Mad Money

Cramer: The Key to Market’s Resiliency


Thank desperate money managers for the market’s resiliency, Cramer said Tuesday. Every time stocks take a dip, hedge and mutual funds swoop in to buy.

Getting Into the Game

That’s because many of them have no choice. They stayed negative on the market for too long and, as a result, missed the rally that started in early March. As the S&P 500 creeps into double-digit gains for the year, fund managers have to scramble to meet or beat that performance. They know their jobs are on the line if they fall too far behind their benchmarks.

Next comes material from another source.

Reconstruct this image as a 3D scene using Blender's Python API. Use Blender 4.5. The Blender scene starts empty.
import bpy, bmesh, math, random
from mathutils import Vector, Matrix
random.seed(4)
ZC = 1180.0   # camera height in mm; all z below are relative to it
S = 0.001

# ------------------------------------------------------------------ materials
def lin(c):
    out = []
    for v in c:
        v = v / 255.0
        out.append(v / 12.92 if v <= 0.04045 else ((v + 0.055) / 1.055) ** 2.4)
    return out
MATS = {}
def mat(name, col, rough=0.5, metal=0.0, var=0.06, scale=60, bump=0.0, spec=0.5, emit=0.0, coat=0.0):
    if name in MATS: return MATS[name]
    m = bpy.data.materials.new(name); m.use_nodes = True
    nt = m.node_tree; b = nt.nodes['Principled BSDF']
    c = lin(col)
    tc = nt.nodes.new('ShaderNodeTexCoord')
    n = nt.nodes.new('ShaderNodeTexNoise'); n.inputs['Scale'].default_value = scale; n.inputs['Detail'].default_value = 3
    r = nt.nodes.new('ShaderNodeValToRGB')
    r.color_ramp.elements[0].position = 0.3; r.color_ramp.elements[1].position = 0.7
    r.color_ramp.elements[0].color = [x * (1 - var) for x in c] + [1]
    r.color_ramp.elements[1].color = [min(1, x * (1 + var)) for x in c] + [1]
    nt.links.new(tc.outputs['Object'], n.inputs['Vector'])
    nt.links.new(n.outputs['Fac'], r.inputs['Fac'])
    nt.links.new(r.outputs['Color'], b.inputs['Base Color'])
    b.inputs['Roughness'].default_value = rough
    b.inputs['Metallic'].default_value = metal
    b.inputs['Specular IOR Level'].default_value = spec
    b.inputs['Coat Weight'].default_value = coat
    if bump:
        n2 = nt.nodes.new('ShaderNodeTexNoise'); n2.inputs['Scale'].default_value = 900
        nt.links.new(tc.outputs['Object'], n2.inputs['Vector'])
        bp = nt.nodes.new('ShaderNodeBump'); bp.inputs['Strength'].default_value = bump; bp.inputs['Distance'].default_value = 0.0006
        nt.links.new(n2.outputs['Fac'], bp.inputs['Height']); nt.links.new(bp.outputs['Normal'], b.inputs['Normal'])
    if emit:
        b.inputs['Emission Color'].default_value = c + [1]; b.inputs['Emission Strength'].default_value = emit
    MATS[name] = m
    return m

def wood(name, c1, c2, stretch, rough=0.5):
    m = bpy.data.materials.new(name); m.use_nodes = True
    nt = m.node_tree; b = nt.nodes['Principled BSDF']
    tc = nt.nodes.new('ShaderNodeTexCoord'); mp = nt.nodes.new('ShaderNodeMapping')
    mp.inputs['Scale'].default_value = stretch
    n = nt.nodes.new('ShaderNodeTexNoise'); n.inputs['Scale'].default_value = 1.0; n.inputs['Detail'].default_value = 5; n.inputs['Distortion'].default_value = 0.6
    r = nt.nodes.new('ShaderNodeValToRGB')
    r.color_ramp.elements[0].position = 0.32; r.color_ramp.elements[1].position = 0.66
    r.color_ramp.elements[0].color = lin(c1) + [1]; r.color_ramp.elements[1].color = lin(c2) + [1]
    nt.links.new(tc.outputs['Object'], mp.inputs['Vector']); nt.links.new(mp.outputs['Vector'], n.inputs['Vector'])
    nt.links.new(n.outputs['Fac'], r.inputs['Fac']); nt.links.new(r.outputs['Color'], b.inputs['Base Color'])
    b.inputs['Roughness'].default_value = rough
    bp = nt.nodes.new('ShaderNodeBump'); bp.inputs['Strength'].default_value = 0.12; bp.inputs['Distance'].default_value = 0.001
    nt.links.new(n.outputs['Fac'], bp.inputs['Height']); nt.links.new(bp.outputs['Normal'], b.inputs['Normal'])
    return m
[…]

Hence, the Dow’s early-day losses giving way to a positive close. Even the clients know that these funds are underexposed to stocks. Investors are threatening to withdraw their money, so the managers are buying everything they can on any pullback the market offers. When the futures this morning hit Apple , Joy Global , Wynn Resorts , Mastercard and Potash – all stocks that Cramer has been bullish on – that was enough to set off a big-money buying spree. And the same thing happened in the banks and oil and gas names.

It may sound overly simple, but this trend is driving the market’s key indexes right now. We’re in “get long or be wrong territory,” Cramer said, and the fund managers know it. They must come in and buy.

“Up double digits,” Cramer said, “there’s no hiding now.”